You’re describing QC. The reason that’s not sufficient is because your test user might not meet the conditions that trigger a bug. Trivial example: a bug that only shows up for users using RTL languages. A test suite allows you to test edge cases like that. Another shortfall of QC is that it doesn’t provide future assurance. A test suite makes sure the feature keeps working in the future when changes that interact with it are introduced.


Yes. Also, feature flags don't have to be on/off, they can be set to a % of requests or users, enabling a progressive rollout period.


Yes, this is a relatively common practice. There’s of course still the chance you make a mistake setting up the feature flag and bring down production/expose the feature to users who shouldn’t have access.

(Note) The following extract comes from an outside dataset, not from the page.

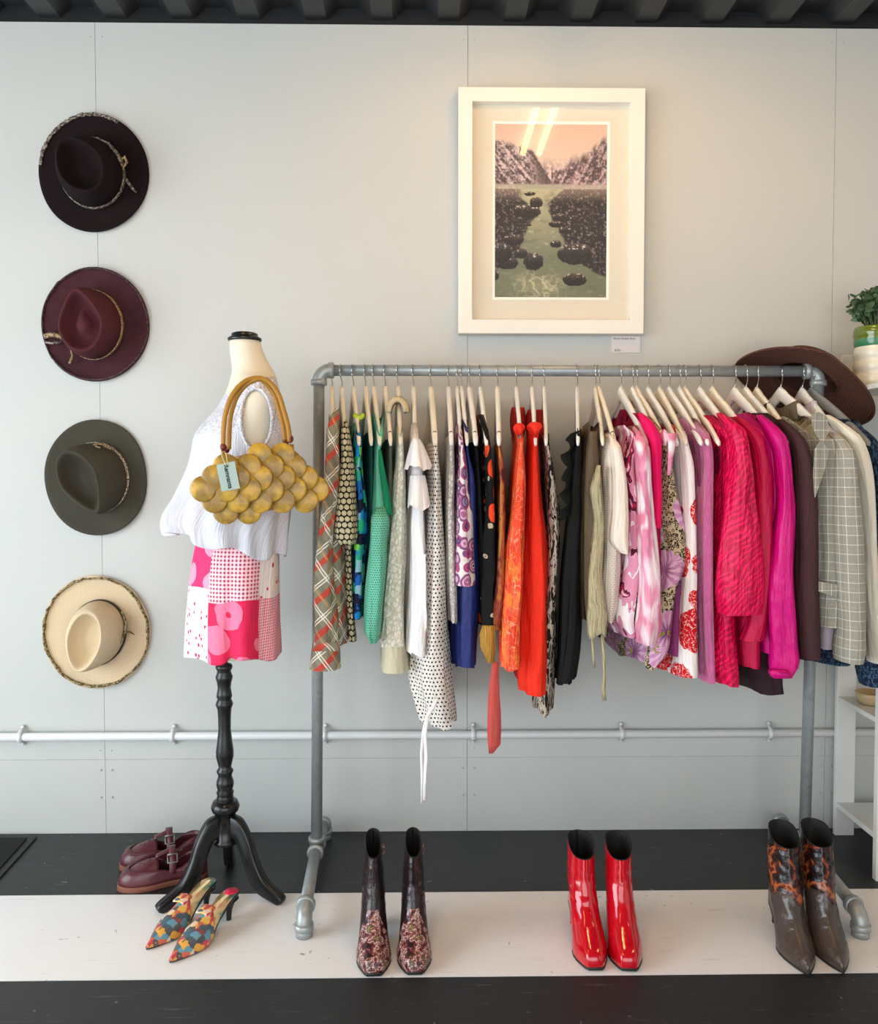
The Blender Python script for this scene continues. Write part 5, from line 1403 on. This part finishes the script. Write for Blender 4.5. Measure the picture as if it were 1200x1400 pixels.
def boot(ft, rt, mats, slices, shape, W, H, sole, rim, heelw=.6, soleth=.005, matfn=None, linemat=None, solemat=None, heelmat=None, bend=0.0, wr=0.0, heel_top=.24):
    """slices : (h, back, front, half width, roundness) with back/front as parts of the length"""
    L = ft.L; HT = .15; n = 2*(NS+1)
    def zf(h): return lambda l, u: h + sole(l)*(1-min(1, h/HT))+soleth
    rings = []; hs = []
    fine = []
    for a, b in zip(slices, slices[1:]):
        k = max(1, int((b[0]-a[0])/.006))
        for q in range(k): fine.append(tuple(lerp(x, y, q/k) for x, y in zip(a, b)))
    fine.append(slices[-1])
    top = slices[-1][0]
    for (h, lb, lf, w, rnd) in fine:
        rk = sstep(h, top-.05, top)
        def zz(l, u, h=h, rk=rk): return zf(h)(l, u) + rk*rim(u)
        r = ringat(ft, lb*L, lf*L, w, shape, rnd, zz, bend*(1-rnd))
        if wr: 
            for i, p in enumerate(r):
                k = sstep(h, .05, .09)*(1-sstep(h, .13, top)*.6)
                d = wr*k*(noise.noise((p.x*30, p.y*30, p.z*75))+.6*noise.noise((p.x*60, p.y*20, p.z*120)))
                ctr = sum(r, Vector())/len(r); q = p-ctr; q.z = 0
                if q.length > 1e-4: r[i] = p+q.normalized()*d
        rings.append(r); hs.append(h)
    mb = MB(); mb.loft(rings, True)
    if matfn:
        for k in range(len(mb.f)):
            j, i = divmod(k, n)
            P = sum((mb.v[q] for q in mb.f[k]), Vector())/4; mb.mi[k] = matfn((P-ft.o).dot(ft.t)/L, hs[j], (P-ft.o).dot(ft.s))
    mb.build('upper', mats, rt)
    # lining : inner wall going down into the boot
    h, lb, lf, w, rnd = slices[-1]; rr = []
    outer = rings[-1]; ctr = sum(outer, Vector())/len(outer)
    for k, (s, dz) in enumerate(((1.0, 0), (.97, .002), (.93, 0), (.90, -.02), (.86, -.07), (.80, -.11))):
        rr.append([ctr+(p-ctr)*s+Vector((0, 0, dz)) for p in outer])
    mb = MB(); mb.loft(rr, True, False, True); mb.build('lining', linemat, rt)
    # sole
    b = slices[0]; sr = []
    for g, dz in ((.96, 0), (1.03, .001), (1.03, soleth-.001), (.98, soleth+.0015)):
        sr.append(ringat(ft, b[1]*L-.001, b[2]*L+.002, b[3]*g, shape, 0, lambda l, u, dz=dz: sole(l)+dz, bend))
    mb = MB(); mb.loft(sr, True, True, True); mb.build('sole', solemat, rt)
    # heel
    hr = []
    for q, (z, s, back) in enumerate(((H+.001, 1.0, 0), (H*.6, lerp(1, heelw, .55), .004), (H*.25, heelw, .006), (0, heelw*1.04, .006))):
        ring = []
        for i in range(20):
            a = 2*PI*i/20; cl = heel_top*L*.5; l = cl+cl*math.cos(a)*s*.98+ (back if math.cos(a) < 0 else 0)*.5 - cl*(1-s)*.55; w = b[3]*.60*s*math.sin(a)
            zt = sole(max(0, l)) if q == 0 else z
            ring.append(ft.p(l, w, max(zt if q == 0 else z, 0)))
        hr.append(ring)
    mb = MB(); mb.loft(hr, True, True, True); mb.build('heel', heelmat, rt)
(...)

The risk is context dependent. It could be a great idea or it could be the end of the company.

Classic story: https://dougseven.com/2014/04/17/knightmare-a-devops-caution...


Feature flags are just code, like the rest of the software. You can program any feature with it, including auto-enabling it given appropriate circumstances (e.g., the user is logged in to a developer account). Of course, that doesn't work for features available without requiring an account.


Yes, feature flags are often able to be applied globally, or per customer. However, feature flags add complexity (littering your business logic with feature flag checks), so many small non-feature changes wouldn’t use them.


I guess you can implement them however works for you and your team. I have personally implemented them in various way: depending on the date, on the client IP address, on an env var, on a logged user id, etc etc.